Data excerpt:
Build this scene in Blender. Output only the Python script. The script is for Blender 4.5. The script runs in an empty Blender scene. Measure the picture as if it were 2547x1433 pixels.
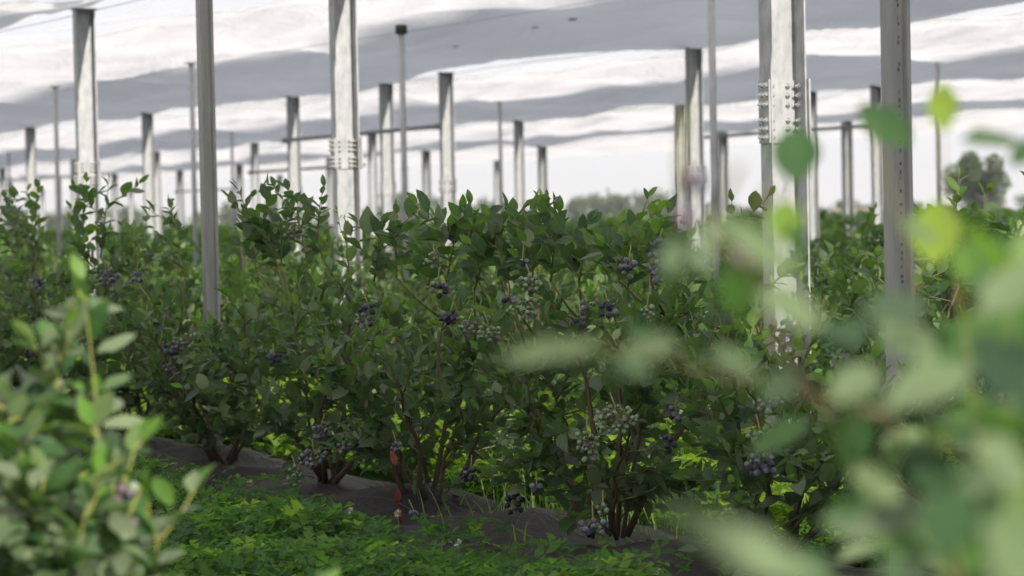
import bpy, math, random
import numpy as np
from mathutils import Vector, Matrix
R = math.radians
sc = bpy.context.scene
C = sc.collection

# ------------------------------------------------------------------ camera
F = 2547 * 85 / 36.0                     # focal length in photo pixels
CAM = Vector((0, 0, 0.93))
PITCH, ROLL = math.atan((716.5 - 545) / F), R(1.2)
f_ = Vector((0, math.cos(PITCH), -math.sin(PITCH)))
r0, u0 = Vector((1, 0, 0)), Vector((0, math.sin(PITCH), math.cos(PITCH)))
u_ = u0 * math.cos(ROLL) + r0 * math.sin(ROLL)
r_ = r0 * math.cos(ROLL) - u0 * math.sin(ROLL)
cd = bpy.data.cameras.new('camera'); cam = bpy.data.objects.new('camera', cd); C.objects.link(cam)
m = Matrix((r_, u_, -f_)).transposed().to_4x4(); m.translation = CAM
cam.matrix_world = m
cd.lens = 85; cd.sensor_width = 36; cd.clip_end = 5000; cd.clip_start = 0.05
cd.dof.use_dof = True; cd.dof.focus_distance = 6.7; cd.dof.aperture_fstop = 4.8
cd.dof.aperture_blades = 9
sc.camera = cam

TH = R(30); SN, CS = math.sin(TH), math.cos(TH)
EN, ED = Vector((CS, SN, 0)), Vector((-SN, CS, 0))   # across the rows / along the rows
def PT(p, t, z=0): return EN * p + ED * t + Vector((0, 0, z))
def ray(x, y): return f_ + r_ * ((x - 1273.5) / F) - u_ * ((y - 716.5) / F)
def at(x, y, d): return CAM + ray(x, y) * d
def at_p(x, y, p):                        # point of the sight line lying p metres across the rows
    v = ray(x, y); return CAM + v * (p / v.dot(EN))
def row_t(x, k):                          # ground point of row line k seen near photo column x
    Y = k * F / (x + 2200); X = (x - 1273.5) / F * Y
    return Vector((X, Y, 0))

# ------------------------------------------------------------------ object helpers
def tag(o, label=None, cat=None, group=None, kind=None):
    if label: o['label'] = label
    if cat: o['category'] = cat
    if group: o['group'] = group
    if kind: o['kind'] = kind
    return o
def empty(name, loc, rz=0):
    o = bpy.data.objects.new(name, None); C.objects.link(o)
    o.location = loc; o.rotation_euler = (0, 0, rz); o.empty_display_size = .1
    return o
def link(name, me, parent=None):
    o = bpy.data.objects.new(name, me); C.objects.link(o)
    if parent: o.parent = parent
    return o
def copy_tree(o, parent=None):
    c = o.copy(); C.objects.link(c); c.parent = parent
    for ch in o.children: copy_tree(ch, c)
    return c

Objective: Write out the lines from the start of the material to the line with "C = sc.collection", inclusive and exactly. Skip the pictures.

Answer below:
Build this scene in Blender. Output only the Python script. The script is for Blender 4.5. The script runs in an empty Blender scene. Measure the picture as if it were 2547x1433 pixels.
import bpy, math, random
import numpy as np
from mathutils import Vector, Matrix
R = math.radians
sc = bpy.context.scene
C = sc.collection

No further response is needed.